Return exactly the listing's lines, from its first line to the line holding "sc.view_settings.exposure=0", ends included.

+++ INFORMATION SUPPLIED

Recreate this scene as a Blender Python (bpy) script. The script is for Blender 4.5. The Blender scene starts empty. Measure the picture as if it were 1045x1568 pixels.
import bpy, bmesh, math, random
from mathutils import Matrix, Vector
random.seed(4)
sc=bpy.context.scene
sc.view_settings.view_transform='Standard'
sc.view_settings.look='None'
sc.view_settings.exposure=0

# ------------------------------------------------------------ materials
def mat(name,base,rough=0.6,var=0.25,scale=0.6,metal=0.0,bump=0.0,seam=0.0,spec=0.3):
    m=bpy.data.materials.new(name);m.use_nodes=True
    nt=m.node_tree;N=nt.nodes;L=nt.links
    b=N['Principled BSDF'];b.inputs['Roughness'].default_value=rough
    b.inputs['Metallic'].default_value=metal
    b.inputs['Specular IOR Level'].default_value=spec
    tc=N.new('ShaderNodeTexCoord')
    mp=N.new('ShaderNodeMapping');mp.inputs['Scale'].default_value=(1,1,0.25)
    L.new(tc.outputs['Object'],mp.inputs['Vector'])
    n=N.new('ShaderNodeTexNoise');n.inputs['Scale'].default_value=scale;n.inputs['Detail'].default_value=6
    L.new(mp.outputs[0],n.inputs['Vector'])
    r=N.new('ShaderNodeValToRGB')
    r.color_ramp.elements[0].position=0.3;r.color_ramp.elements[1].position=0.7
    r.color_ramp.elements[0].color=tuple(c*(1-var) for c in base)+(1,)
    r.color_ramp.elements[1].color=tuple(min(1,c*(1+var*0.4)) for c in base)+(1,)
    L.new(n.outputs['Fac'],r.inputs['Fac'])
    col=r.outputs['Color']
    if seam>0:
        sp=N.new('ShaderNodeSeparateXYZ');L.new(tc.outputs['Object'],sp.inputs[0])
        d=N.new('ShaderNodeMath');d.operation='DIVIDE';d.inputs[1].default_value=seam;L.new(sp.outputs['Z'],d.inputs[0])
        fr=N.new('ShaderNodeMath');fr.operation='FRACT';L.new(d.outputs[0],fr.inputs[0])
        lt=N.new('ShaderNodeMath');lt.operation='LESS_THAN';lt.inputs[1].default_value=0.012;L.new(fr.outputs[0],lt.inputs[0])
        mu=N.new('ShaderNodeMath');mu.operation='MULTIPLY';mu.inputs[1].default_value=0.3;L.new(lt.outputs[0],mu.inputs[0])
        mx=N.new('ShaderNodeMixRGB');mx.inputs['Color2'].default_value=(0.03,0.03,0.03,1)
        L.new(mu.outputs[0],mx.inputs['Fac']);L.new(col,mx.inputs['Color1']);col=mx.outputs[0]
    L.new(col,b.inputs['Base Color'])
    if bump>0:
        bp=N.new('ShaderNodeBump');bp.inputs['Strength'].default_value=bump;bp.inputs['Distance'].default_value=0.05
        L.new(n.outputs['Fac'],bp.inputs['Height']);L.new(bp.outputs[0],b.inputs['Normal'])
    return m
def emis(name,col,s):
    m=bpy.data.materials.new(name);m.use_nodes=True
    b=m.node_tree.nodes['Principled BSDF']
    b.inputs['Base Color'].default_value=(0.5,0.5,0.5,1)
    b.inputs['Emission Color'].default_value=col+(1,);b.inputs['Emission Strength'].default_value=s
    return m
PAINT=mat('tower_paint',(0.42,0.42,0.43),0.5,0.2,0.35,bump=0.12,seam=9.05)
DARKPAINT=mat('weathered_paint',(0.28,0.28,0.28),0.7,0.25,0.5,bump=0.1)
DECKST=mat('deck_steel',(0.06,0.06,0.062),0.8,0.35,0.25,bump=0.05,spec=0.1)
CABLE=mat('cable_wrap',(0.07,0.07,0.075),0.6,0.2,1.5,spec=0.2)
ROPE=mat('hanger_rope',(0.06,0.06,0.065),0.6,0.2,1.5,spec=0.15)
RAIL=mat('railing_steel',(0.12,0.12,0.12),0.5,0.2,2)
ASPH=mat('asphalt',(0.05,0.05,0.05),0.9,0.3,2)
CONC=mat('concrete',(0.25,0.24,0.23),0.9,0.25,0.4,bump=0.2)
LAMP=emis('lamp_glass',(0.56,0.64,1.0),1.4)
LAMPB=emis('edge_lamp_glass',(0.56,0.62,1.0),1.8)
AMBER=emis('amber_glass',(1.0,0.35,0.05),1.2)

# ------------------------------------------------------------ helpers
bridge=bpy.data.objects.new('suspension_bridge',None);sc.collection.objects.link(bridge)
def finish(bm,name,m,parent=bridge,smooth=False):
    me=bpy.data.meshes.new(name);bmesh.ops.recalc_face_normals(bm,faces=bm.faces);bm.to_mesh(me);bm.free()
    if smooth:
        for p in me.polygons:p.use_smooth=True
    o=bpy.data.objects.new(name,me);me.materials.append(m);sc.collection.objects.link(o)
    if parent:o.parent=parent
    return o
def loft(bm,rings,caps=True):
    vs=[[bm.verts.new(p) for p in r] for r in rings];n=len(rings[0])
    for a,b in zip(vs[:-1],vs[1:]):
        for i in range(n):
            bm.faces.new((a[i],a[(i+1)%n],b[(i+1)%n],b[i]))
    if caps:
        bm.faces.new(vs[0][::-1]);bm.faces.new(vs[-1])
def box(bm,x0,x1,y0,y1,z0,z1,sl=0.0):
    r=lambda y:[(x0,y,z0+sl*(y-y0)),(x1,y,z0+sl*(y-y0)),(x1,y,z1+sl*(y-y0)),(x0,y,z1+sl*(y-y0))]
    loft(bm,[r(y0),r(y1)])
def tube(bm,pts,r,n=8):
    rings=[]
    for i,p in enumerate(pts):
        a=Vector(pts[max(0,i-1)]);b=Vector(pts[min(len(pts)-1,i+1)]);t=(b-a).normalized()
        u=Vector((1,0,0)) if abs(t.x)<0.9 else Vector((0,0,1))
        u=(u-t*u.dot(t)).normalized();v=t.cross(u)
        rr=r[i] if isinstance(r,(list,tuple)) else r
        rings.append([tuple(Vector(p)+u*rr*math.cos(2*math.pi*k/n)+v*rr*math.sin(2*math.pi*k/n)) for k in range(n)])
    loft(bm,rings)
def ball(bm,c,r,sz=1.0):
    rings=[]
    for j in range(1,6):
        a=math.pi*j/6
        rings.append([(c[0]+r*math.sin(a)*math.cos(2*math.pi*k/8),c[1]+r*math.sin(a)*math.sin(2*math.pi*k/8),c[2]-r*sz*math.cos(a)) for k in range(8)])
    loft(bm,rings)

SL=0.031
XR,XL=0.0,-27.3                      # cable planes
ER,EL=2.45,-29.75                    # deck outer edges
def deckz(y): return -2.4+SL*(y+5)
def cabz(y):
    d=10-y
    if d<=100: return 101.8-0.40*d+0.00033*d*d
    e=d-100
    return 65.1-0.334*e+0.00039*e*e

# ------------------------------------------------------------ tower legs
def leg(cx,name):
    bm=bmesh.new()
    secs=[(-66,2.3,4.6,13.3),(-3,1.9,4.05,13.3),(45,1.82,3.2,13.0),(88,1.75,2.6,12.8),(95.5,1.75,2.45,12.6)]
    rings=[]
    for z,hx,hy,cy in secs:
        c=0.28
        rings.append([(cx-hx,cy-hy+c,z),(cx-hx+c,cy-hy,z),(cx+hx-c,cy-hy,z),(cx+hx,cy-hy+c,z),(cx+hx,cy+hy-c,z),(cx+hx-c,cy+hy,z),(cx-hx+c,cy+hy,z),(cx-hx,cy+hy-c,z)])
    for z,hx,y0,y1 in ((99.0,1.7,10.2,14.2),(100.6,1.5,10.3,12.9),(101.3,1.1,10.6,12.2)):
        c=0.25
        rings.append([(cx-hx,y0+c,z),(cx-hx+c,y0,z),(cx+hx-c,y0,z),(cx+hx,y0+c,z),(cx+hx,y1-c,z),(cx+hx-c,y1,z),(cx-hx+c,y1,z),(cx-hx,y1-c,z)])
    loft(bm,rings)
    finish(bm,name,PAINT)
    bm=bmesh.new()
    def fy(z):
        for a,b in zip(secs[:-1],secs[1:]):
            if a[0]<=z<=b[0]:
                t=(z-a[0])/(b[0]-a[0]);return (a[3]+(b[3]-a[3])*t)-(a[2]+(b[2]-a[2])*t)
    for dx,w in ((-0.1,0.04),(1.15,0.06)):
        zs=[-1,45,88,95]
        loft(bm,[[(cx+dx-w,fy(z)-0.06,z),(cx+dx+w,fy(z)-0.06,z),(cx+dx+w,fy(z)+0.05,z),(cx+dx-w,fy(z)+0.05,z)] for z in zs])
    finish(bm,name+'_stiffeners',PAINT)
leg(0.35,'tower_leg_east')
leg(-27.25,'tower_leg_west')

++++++

● REPLY:
Recreate this scene as a Blender Python (bpy) script. The script is for Blender 4.5. The Blender scene starts empty. Measure the picture as if it were 1045x1568 pixels.
import bpy, bmesh, math, random
from mathutils import Matrix, Vector
random.seed(4)
sc=bpy.context.scene
sc.view_settings.view_transform='Standard'
sc.view_settings.look='None'
sc.view_settings.exposure=0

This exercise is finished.